Of all bitter failures, what can be more bitter than that of a great statesman who hugely stakes and hugely loses beyond redemption, beyond hope? The proud dark-faced man who had stood so high and dreamt so daringly had his vigils of anguish during those long May days and nights in the old Tower already darkened with noble blood and the memory of splendid sufferers. He had lost everything but his life, and that hung on the promise of the King. My lord did not doubt that his master would keep that promise; but what was mere life to a man who only valued existence as it meant use, power, achievement?

He who had given the King and England his best now gave all left to him. On one of those awakening days of spring, when even in the Tower there were trees bursting into leaf, glimpses of cloud-flecked blue, bars of sunshine across the cold walls and sounds from the wide river of music and merry-making, Lord Strafford wrote to the King, asking, for the sake of the peace of England, to be left to his fate.

In these words he concluded his noble letter: “My consent will more acquit you to God than all the world can do besides.

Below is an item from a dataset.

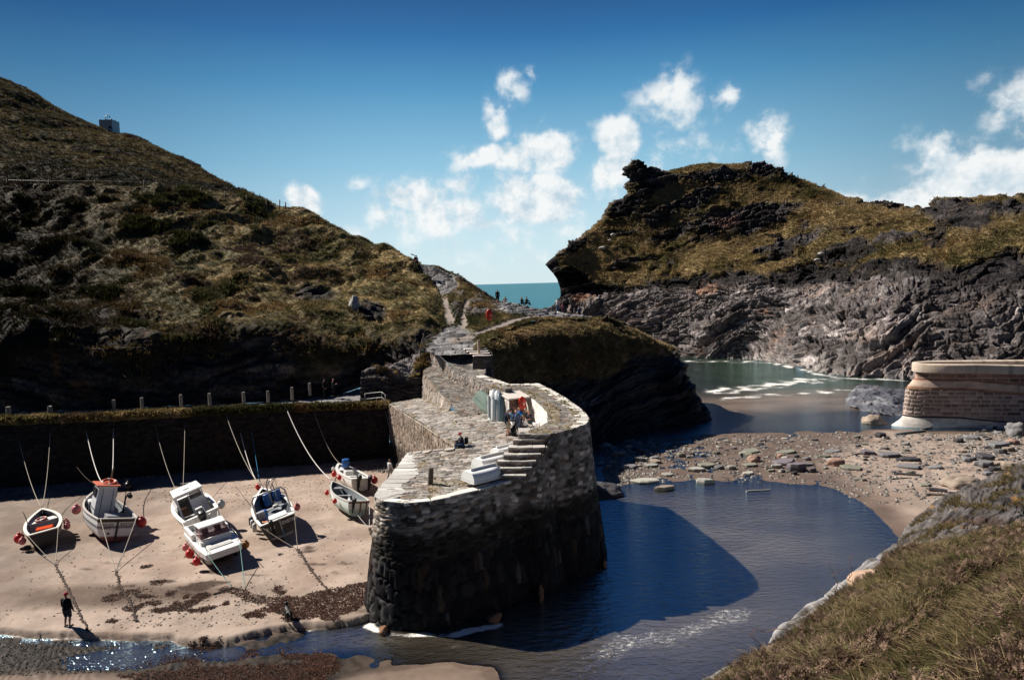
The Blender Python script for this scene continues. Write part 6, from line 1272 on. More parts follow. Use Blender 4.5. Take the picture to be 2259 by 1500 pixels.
m = MB(); m.tube([(0, 0, 0), (0, 0, .3)], [.16, .02], 12); o = m.build('marker_cone', M_red, smooth=True); o.location = wp(M5, (.85, -2.9, .95)); tag(o, 'small red cone lying in the stern of the open black transom boat', 'cone')
BOW5 = wp(M5, at_s(hd, 1.0)); ST5 = [wp(M5, at_s(hd, 0, -1)), wp(M5, at_s(hd, 0, 1))]
# 6 -- mint green open boat beside the quay
t = empty('green_open_boat', label='pale green clinker open boat with small outboard, beached beside the quay', cat='boat')
hd = make_hull(t, 5.0, 1.95, 1.05, [(0, (.30, .42, .40)), (.28, (.36, .52, .47)), (.48, (.66, .74, .70)), (.7, (.60, .70, .66)), (.72, (.7, .77, .74))], tr=.82, bowp=2.4, sheer=.30, floor=.3, inner=(.16, .18, .20), rail=(.62, .62, .58), railw=.08)
for y in (-.9, .7): bx('thwart', t, (0, y, .72), (1.7, .24, .04), M_grey)
bx('stern_seat', t, (0, -2.1, .78), (1.4, .5, .04), M_white); bx('foredeck', t, (0, 1.75, 1.05), (.8, .5, .04), M_grey); bx('floor_crate', t, (-.3, -.2, .5), (.7, .5, .3), paint('red_crate', (.35, .03, .03), .6), .02); outboard(t, (-.42, -2.48, .95), .85, M_black, R(6))
bx('transom_band', t, (0, -2.515, .98), (1.55, .04, .09), M_wood); bx('transom_rib', t, (.15, -2.52, .55), (.10, .05, .85), M_wood); bx('transom_rib', t, (.6, -2.52, .62), (.08, .05, .65), M_wood); bx('rudder', t, (.15, -2.62, .0), (.05, .25, .55), paint('pale_blue_paint', (.42, .55, .6), .5), .01)
M6 = place(t, GP(785, 1145)+np.array([-1.3, 1.9, 0]), (-2.9, 4.1), R(10), .26)
for s_, sd_, r_, lb in [(.72, -1, .17, 'pink cone buoy nearest the bow of the pale green boat'), (.3, -1, .17, 'pink cone buoy amidships on the pale green boat')]:
    e = at_s(hd, s_, sd_); buoy(wp(M6, e+np.array([sd_*(r_+.06), 0, -.3])), r_, M_red, lb, up_=wp(M6, e))
BOW6 = wp(M6, at_s(hd, 1.0)); ST6 = [wp(M6, (-.45, -2.5, .6)), wp(M6, at_s(hd, 0, 1))]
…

To you I can resign the life of this world with all imaginable cheerfulness.” The King gave way, but with no abatement of his anguish, since he justly felt that such a request was but another reason for him to keep his word.

He could not, when he had consented, sign the warrant himself, so this was done by four lords, and he sent a message entreating mercy of the peers, or at least a delay; but there was no pity in England for Lord Strafford, nor for the King.

The worst half of the tragedy was his; he never forgot nor shook his conscience free of what he had done. When he came to his own agony and bent his sad head to the block he looked at Juxon, that same bishop who had been advocate for Strafford, and said, “Remember,” and it was believed that the terrible whisper referred to the forsaken friend who had died the same death eight years before.

At the moment he fell into a kind of apathy in the midst of the rejoicing faction who had their way at last.

Lord Strafford prepared for death; he was in the full vigour of life, of a worldly temper, proud and ambitious; the warm days were full of the keen joy of life. He tasted to the utmost the sharpness of the struggle between flesh and spirit. When he heard from the written paper the actual words of the King formally condemning him he was for a moment broken with emotion and overcome at thought of the friendship that had failed so miserably; he, beloved of the King, was to die an attainted man, a death humiliating and shameful, branded as a traitor.

He struggled to control his haughty spirit, to subdue the flesh that clung to lovely life, but always before his eyes were the ripening green, the sweet early weather, the sounds from the river, and it was not easy.

The execution was hurried on; on the 12th of May he went to his death in black satins like the great gentleman he was; as he left the gate Archbishop Laud, his one-time coadjutor, now his fellow-prisoner, met him, and he went on his knee to receive the blessing of one who was to so quickly follow him to the scaffold, then on between his guards silent and scornful like the leader of them all, while on his face were the low-breathed air and the early sunshine, and in his ears the calls of the birds and the swish of the river rippling hurriedly under the fortress walls.

Many men have died for England in many ways, none under circumstances more difficult and bitter than this proud man who sank to rest upon the block that May day while his sick, haunted King waited in the great palace for the awful news of the irrecoverable.